Theoretically, we could use this notion (and perhaps should) of questioning “what we know with certainty to be true” in so many different venues. We often talk of “loving someone,” for example. What does this mean? There is no tangible loving in the same way that there is reading, swimming or running. We act as though we love by engaging in other actions that are supposed to reflect our love. This is not the same as other words which convey concrete actions and ideas that we can all contextually agree upon. Just because love is not a concrete or tangible representation of the concept it conveys, it is no less real. So it is with believing in G-d. So it is with our reading of Bereshit and attempting to understand the beginning of our world and existence. So, a yom in G-d – language might best be interpreted as “a period of time” (not day) for us, removing the problem of “how long ago exactly did all of this happen?” By not using pronouns which are limited in meaning (i.e. He), we do not create unnecessary problems of understanding in speaking about G-d and G-d’s actions. By realizing that we may not be quite sure of the identity of the adam in Chapter One of Bereshit and relegating it to G-d – language, we do not have to engage in the conflict of what this being was exactly like or when precisely its history began. Simply put, we do not know with certainty what these words mean, even with the voices of many commentators trying to guide us through the quagmire of their potential meanings.

I find the notion very meaningful that G-d language is the stuff of which the beginning of Bereshit is made (thank you, Gerald Schroeder, for this teaching) and that we only come together, humans and G-d, when G-d acts upon the human a bit later in this first portion of the Torah in Chapter Two, verse seven of Bereshit, as follows:

ז וַיִּ֩יצֶר֩ יְהֹוָ֨ה אֱלֹהִ֜ים אֶת־הָֽאָדָ֗ם עָפָר֙ מִן־הָ֣אֲדָמָ֔ה וַיִּפַּ֥ח בְּאַפָּ֖יו נִשְׁמַ֣ת חַיִּ֑ים וַיְהִ֥י הָֽאָדָ֖ם לְנֶ֥פֶשׁ חַיָּֽה:

And G-d created/formed (?) the human being/earth being/adam(?) out of the dust from the earth and G-d breathed into the nose of the human being/earth being the breath of life and this human being/earth being became a living soul.

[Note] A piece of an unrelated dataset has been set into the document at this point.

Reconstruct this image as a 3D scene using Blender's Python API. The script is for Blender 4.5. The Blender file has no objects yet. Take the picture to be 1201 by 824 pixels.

I know the words and can analyze and convey all types of shades of meaning for them, but once again can not be precise and concise about their exact conveyed meaning. This is still G-d language, but it is at this point, according to Schroeder and others, that G-d brings the human being that G-d has created into G-d’s orbit and partners with this human being/living soul in carrying on in the world/universe that G-d has also created. We must take note that since G-d created this being in G-d’s way, we cannot “prove” this either. Neither can we prove with absolute certainty or agree how this being came into “its” own through the various explanations of science, evolution, or otherwise.

Ultimately, we all have to believe in something in order to explain the basics of our existence and further, we have to take what we believe to be true on faith. This is true as much for scientists, mathematicians, philosophers, and historians as it is for people of faith/religion (not to be necessarily mutually exclusive from the aforementioned groupings).

So, as we move into the beginning of this new year of 5770, perhaps a new challenge (and beginning) we can all take on is to find the faith within ourselves to believe in our understanding of how things happen and G-d’s role in it all, and accept that others will do the same. May we all have new beginnings, and continue to accept new challenges for ourselves and our understandings of all that is!